Fanfare Contributor Bio
David DeBoor Canfield
My father, a professional musician and music educator, gave me my first records when I was about five. This was long enough ago (c.1955) that they were 78s (children’s records retained that speed longer in the U.S. than did “grown-up” records). I can remember being fascinated by such gems as Sparky and His Magic Baton and Aladdin and His Magic Lamp (set to the music of Sheherazade, of course). When I was slightly older, I graduated to LPs and longer works without any narrative to help me through the music. This group of records included Milstein’s Capitol recording of the Mendelssohn and Bruch concerti, a Scherchen Westminster LP containing Ravel’s Bolero, and several others. I was still young enough to wonder how the man who narrated my recording of Peter and the Wolf could become a woman, not realizing until some years later that I must have accidentally played it that time at 45 rpm on my three-speed player.
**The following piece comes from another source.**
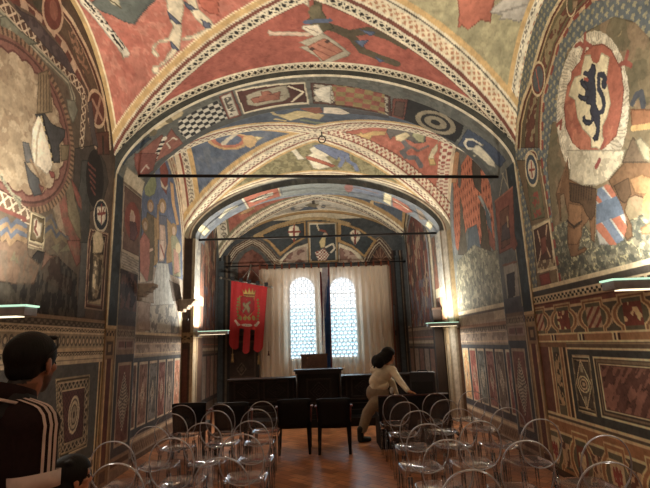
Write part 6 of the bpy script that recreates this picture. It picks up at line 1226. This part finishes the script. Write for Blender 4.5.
def mancol(co):
    c=np.tile(lin((150,98,72)),(len(co),1)); d=co-np.array(hc); x=d@np.array(hf[0]); y=d@np.array(hf[1]); z=d@np.array(hf[2])
    beard=(z<-.028)&(z>-.16)&(y>.008)&~((np.abs(x)<.022)&(z>-.058)&(z<-.046))&(y+z*.35<.12)
    k=beard.astype(float)*np.clip((-.026-z)/.02,0,1); c=c*(1-.80*k[:,None])+lin((30,22,18))*(.80*k[:,None])
    sc=((y<.035)&(z>-.02-.055*np.clip(-y/.06,0,1))&(z<.2)&(np.abs(x)<.077)); c[sc]=lin((24,18,16)); fade=(y<-.02)&(z>-.10)&(z<=-.07); c[fade]=c[fade]*.55+lin((24,18,16))*.45
    lip=(np.abs(x)<.022)&(z<-.046)&(z>-.068)&(y>.07); c[lip]=lin((150,84,72)); br=(np.abs(np.abs(x)-.032)<.018)&(np.abs(z-.030)<.006)&(y>.055); c[br]=lin((30,22,18)); return c
blob('body',hp+neck+tor+arms+legs+feet+hands,.0065,3,SKIN,man,base,mancol)
def eyes(parent,HLf,origin,s=1.):
    for sx in (-1,1):
        bm=bmesh.new(); bmesh.ops.create_uvsphere(bm,u_segments=12,v_segments=8,radius=.0125*s,matrix=Matrix.Translation(HLf(sx*.031,.079,.004)-Vector(origin))); mesh_obj('eye',bm,EYEW,parent)
eyes(man,HL,base,1.0)
def hcut_man(p):
    d=p-hc; x,y,z=d.dot(hf[0]),d.dot(hf[1]),d.dot(hf[2]); return (y>.074) or (z<-.012 and y>.012) or (z<.045 and y>.058) or z<-.062+abs(x)*.1 or (abs(x)>.078 and z<.012 and y>-.025)
HR=Matrix((hf[0],hf[1],hf[2])).transposed()
blob('short_dark_hair',[('e',HL(0,-.013,.036),(.079,.099,.086),HR),('e',HL(0,-.040,-.010),(.064,.052,.066),HR),('e',HL(0,.015,.072),(.058,.060,.044),HR)],.006,2,HAIR,man,base,None,hcut_man)
SHIRT=plain('black_brown_jersey',(34,20,20),.85,.2,var=.2,scale=60,bump=.05); WHITE=plain('off_white_trim',(205,186,178),.8,.2); TROU=plain('dark_navy_denim',(34,36,46),.85,.2); SHOE=plain('dark_shoe',(30,28,28),.5,.4)
g=lambda P_,k: [(q[0],q[1],q[2],q[3]+k,q[4]+k) if q[0]=='c' else (q[0],q[1],tuple(v+k for v in q[2]),q[3]) for q in P_]
sl=[('c',shR,shR.lerp(elR,.48),.070,.062),('c',shL,shL.lerp(elL,.48),.070,.062)]
lowcut=lambda p: p.z<.93 and (Vector((p.x,p.y,0))-base).length<.2
blob('shirt',g(tor,.024)+sl+[('c',BP(0,.0,zs+.0),BP(0,.018,zn-.012),.082,.070)],.008,4,SHIRT,man,base,None,lambda p: p.z<.86)
def ring_band(name,c,ax,r0,r1,h,mat,parent,origin):
    ax=Vector(ax).normalized(); u=ax.orthogonal().normalized(); w=ax.cross(u); bm=bmesh.new(); R=[]
    for k,(rr_,hh) in enumerate(((r0,-h/2),(r0+.006,-h/2),(r1+.006,h/2),(r1,h/2))): R.append([bm.verts.new(Vector(c)-Vector(origin)+ax*hh+(u*math.cos(2*math.pi*i/28)+w*math.sin(2*math.pi*i/28))*rr_) for i in range(28)])
    for a,b in zip(R,R[1:]+R[:1]):
        for i in range(28): bm.faces.new((a[i],a[(i+1)%28],b[(i+1)%28],b[i]))
    bmesh.ops.recalc_face_normals(bm,faces=bm.faces[:]); return mesh_obj(name,bm,mat,parent)
shirt_o0=[o for o in man.children if o.name.startswith('shirt')][0]
for a,b in ((shR,elR),(shL,elL)):
    o=ring_band('sleeve_cuff',a.lerp(b,.57),(b-a),.071,.069,.050,WHITE,shirt_o0,base); o['label']='white turned-up sleeve cuff'
# three white stripes from the collar over the shoulder and down the sleeve
from mathutils.bvhtree import BVHTree
shirt_o=[o for o in man.children if o.name.startswith('shirt')][0]
bvh=BVHTree.FromPolygons([v.co.copy() for v in shirt_o.data.vertices],[tuple(p.vertices) for p in shirt_o.data.polygons])
for s_,sh_,el_ in ((1,shR,elR),(-1,shL,elL)):
    out=mr*s_
    for k in (-1,0,1):
        pts=[]
        for t_ in np.linspace(0,1,30):
            if t_<.42: q=BP(s_*.06,0,zs+.02).lerp(sh_+Vector((0,0,.06)),t_/.42); dirn=Vector((0,0,1))
            else:
                q=sh_.lerp(sh_.lerp(el_,.52),(t_-.42)/.58); a_=min(1,(t_-.42)/.22); dirn=(Vector((0,0,1))*(1-a_)+out*a_).normalized()
            q=q+mf*k*.019-base; h_=bvh.ray_cast(q+dirn*.35,-dirn,.5)
            if h_[0] is not None: pts.append(h_[0]+h_[1]*.004)
        bm=bmesh.new(); prev=None; row=[]
        for p in pts: row.append((bm.verts.new(p-mf*.0055),bm.verts.new(p+mf*.0055)))
        for a,b in zip(row[:-1],row[1:]): bm.faces.new((a[0],a[1],b[1],b[0]))
        mesh_obj('white_stripe',bm,WHITE,shirt_o)
o=ring_band('collar',BP(0,.014,zn+.022),(BP(0,.03,zn+.05)-BP(0,0,zn-.03)),.086,.076,.06,SHIRT,shirt_o0,base); ring_band('collar_piping',BP(0,.0,zn-.006),(BP(0,.03,zn+.05)-BP(0,0,zn-.03)),.112,.106,.010,WHITE,shirt_o0,base)
blob('trousers',g(legs,.018)+[('e',BP(0,0,.92),(.178,.128,.12),Matrix((mr,mf,mu)).transposed())],.010,3,TROU,man,base,None,lambda p:p.z<.10)
for f_ in feet: blob('shoe',g([f_],.010),.008,2,SHOE,man,base,None,lambda p:p.z<.004 or p.z>.12)
# sunglasses pushed up on the hair
bm=bmesh.new()
for sx in (-1,1): atube(bm,[HL(sx*.084,-.03,.020)-base,HL(sx*.086,.02,.065)-base,HL(sx*.060,.050,.104)-base],.0045,6)
for sx in (-1,1): ell_mesh(bm,HL(sx*.032,.050,.106)-base,(.027,.018,.009),HR)
atube(bm,[HL(-.02,.056,.110)-base,HL(.02,.056,.110)-base],.004,6); mesh_obj('sunglasses',bm,BLACKP,man)
# sling bag, its strap running across his back
bp=thing('sling_bag','black sling bag worn across the back of the man in front','bag',tuple(BP(-.27,-.02,.80)),0)
o0=Vector(bp.location); BAG=plain('black_nylon',(30,30,33),.7,.3,bump=.1,scale=80)
blob('bag_body',[('e',BP(-.275,-.02,.90),(.055,.10,.10),Matrix((mr,mf,mu)).transposed()),('e',BP(-.275,-.02,.84),(.06,.11,.08),Matrix((mr,mf,mu)).transposed())],.01,3,BAG,bp,o0)
def drop(p,d):
    h_=bvh.ray_cast(p-base-d*.5,d,1.2); return None if h_[0] is None else h_[0]+base-d*.007
back=[drop(BP(.085-.26*t_,0,zs+.03-.42*t_),mf) for t_ in np.linspace(0,1,14)]; topp=[drop(BP(.09,y_,zs+.1),Vector((0,0,-1))) for y_ in (-.02,.02,.05)]; front=[drop(BP(.08-.25*t_,0,zs-.02-.38*t_),-mf) for t_ in np.linspace(0,1,12)]
pth=[BP(-.235,-.06,.96)]+[p for p in back[::-1] if p is not None]+[p for p in topp if p is not None]+[p for p in front if p is not None]+[BP(-.235,.03,.96)]
bm=bmesh.new(); rows=[]
for i,p in enumerate(pth):
    t_=(pth[min(i+1,len(pth)-1)]-pth[max(i-1,0)]).normalized(); outn=(p-BP(0,0,p.z)); outn=outn.normalized() if outn.length>.02 else Vector((0,0,1)); outn=(outn+Vector((0,0,.9 if p.z>zs-.04 else 0))).normalized(); w_=t_.cross(outn).normalized(); rows.append([bm.verts.new(p-o0+w_*k*.019+outn*q) for k,q in ((-1,0),(1,0),(1,.004),(-1,.004))])
for A,B in zip(rows[:-1],rows[1:]):
    for i in range(4): bm.faces.new((A[i],A[(i+1)%4],B[(i+1)%4],B[i]))
mesh_obj('strap',bm,BAG,bp,False)
# ---- the child beside the man (only the dark head shows)
cb=wpt(72,478,2.55); cbase=Vector((cb.x,2.55,0)); kid=thing('person','small child with wavy dark hair standing beside the man, head just in view','person',(cbase.x,cbase.y,0))
kth=rad(42); kf=frame((math.sin(kth),math.cos(kth),0)); kc=Vector((cb.x,2.55,cb.z-.005)); kp,KL=head_prims(kc,kf,.86)
KP=lambda x,y,z: cbase+kf[0]*x+kf[1]*y+Vector((0,0,z)); zk=cb.z-.16
KR=Matrix(kf).transposed()
kt=[('e',KP(0,0,zk-.10),(.095,.07,.12),KR),('e',KP(0,0,zk-.26),(.09,.075,.11),KR),('c',KP(0,0,zk-.02),kc-Vector((0,0,.05)),.036,.036)]
ka=limb(KP(.105,0,zk-.04),KP(.125,0,zk-.20),KP(.12,.06,zk-.33),.034,.028,.021)+limb(KP(-.105,0,zk-.04),KP(-.125,0,zk-.20),KP(-.12,.06,zk-.33),.034,.028,.021)
kl=limb(KP(.05,0,zk-.32),KP(.055,.01,.21),KP(.055,-.01,.06),.055,.042,.031)+limb(KP(-.05,0,zk-.32),KP(-.055,.01,.21),KP(-.055,-.01,.06),.055,.042,.031); kfe=[('c',KP(s_*.055,0,.03),KP(s_*.055,.08,.026),.03,.024) for s_ in (-1,1)]
kh=hand_prims(KP(.12,.06,zk-.33),(0,0,-1),kf[0],1,.62)+hand_prims(KP(-.12,.06,zk-.33),(0,0,-1),-kf[0],-1,.62)
kidcol=lambda co: np.tile(lin((196,138,106)),(len(co),1))
blob('body',kp+kt+ka+kl+kfe+kh,.0062,3,SKIN,kid,cbase,kidcol); eyes(kid,KL,cbase,.86)
def kcut(p):
    d=p-kc; y=d.dot(kf[1]); z=d.dot(kf[2]); return (y>.05 and z<.045) or (z<-.0 and y>.03)
blob('wavy_dark_hair',[('e',KL(0,-.014,.040),(.082,.100,.086),KR),('e',KL(0,-.055,-.03),(.076,.055,.085),KR)]+[('e',KL(.07*math.sin(a),-.035-.05*math.cos(a),-.02+.05*math.sin(3*a)),(.022,.022,.035),KR) for a in np.linspace(-1.7,1.7,9)]+[('e',KL(.055*math.sin(a),-.03-.045*math.cos(a),.085+.012*math.cos(5*a)),(.026,.026,.02),KR) for a in np.linspace(-2.6,2.6,9)],.0055,1,HAIR,kid,cbase,None,kcut)
blob('shirt',g(kt[:2],.012)+[('c',KP(s_*.095,0,zk-.04),KP(s_*.115,0,zk-.13),.046,.044) for s_ in (-1,1)],.008,3,plain('faded_blue_cotton',(80,96,130),.85,.2),kid,cbase); blob('trousers',g(kl,.010)+[('e',KP(0,0,zk-.34),(.098,.083,.07),KR)],.008,3,TROU,kid,cbase,None,lambda p:p.z<.06); [blob('shoe',g([f_],.008),.006,2,WHITE,kid,cbase,None,lambda p:p.z<.003) for f_ in kfe]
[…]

I didn’t purchase my first record until I was in high school—a recording of encores by Heifetz (my interest was piqued by the fact that he was famous, and the violin was my primary instrument). My collection did not begin in earnest, however, until I was in college and discovered that I could use excess scholarship funds in the college bookstore, which carried a modest selection of budget LPs. There, I purchased such goodies as the Bruckner Ninth with Schuricht on Seraphim, Strauss’s Die Frau ohne Schatten on London Stereo Treasury, and so forth. I began to devour all the repertory that my modest budget as a student would allow.
It was only when I came to graduate studies at Indiana University that I began to discover the gems that could be found in used record stores. I can still remember my eyes being opened to the exotic composers of whom I had never heard by happening across a stash of Belgian Culturas and Alphas at the Wuxtry Record Shop in Atlanta. I began to realize that there was an incredible spectrum of music outside of the standard repertory that I knew absolutely nothing about. My musical curiosity led me to buy any record that contained a piece of music that I had never heard before.
However, my collection remained relatively modest in size—a few thousand records—until I began to issue my Ars Antiqua record lists in 1978. At first, this was a way to meet other collectors and fill in some gaps in my own collection (with my very first list of record offerings, I inserted a want list), and not intended to be my livelihood. It so happened that I was getting into this business at an opportune time, and it was only a couple of years before I went into the record business full time, giving up my music library position at Indiana University (by then having obtained a doctorate in music composition). Over the quarter century that I was the largest collectors’ classical LP dealer on the planet, I looked through literally millions of records, having first pick at anything I came across. This allowed me to build up a unique library, devoted to as many pieces of music in all styles and genres as I could find. By the time I sold the collection to the Library of Congress, I estimate that I had collected somewhere between 200,000 and 250,000 different pieces of classical music, most of which I listened to at one point or the other.
Naturally, with that many pieces to listen to, I could not afford to listen to any given piece very many times. Many works I’ve heard, in fact, only once. Thus my knowledge about classical music generally tends to be more extensive than intensive. One notable exception to that is Mussorgsky’s Pictures at an Exhibition. Deciding about 15 years ago that this was the most arranged and recorded piece of classical music, I set about to collect every recording of every arrangement (by now I know of more than 450) that I could. My Pictures archive (not included in the Library of Congress deal) now contains about 1,200 different recordings of the piece. No, I haven’t listened to all of them yet, but I’m working my way through!
I have wide interests outside of records, though, including reading, composing, writing and teaching (mostly on theological subjects), mineral eggs, playing violin, producing recordings for my own label, and fostering an interest in music and the Christian faith in the next generation. I still love to encounter music by composers with whom I am unfamiliar, and the bulk of my reviewing for Fanfare will be of such music, with the odd new release of Pictures thrown in for good measure.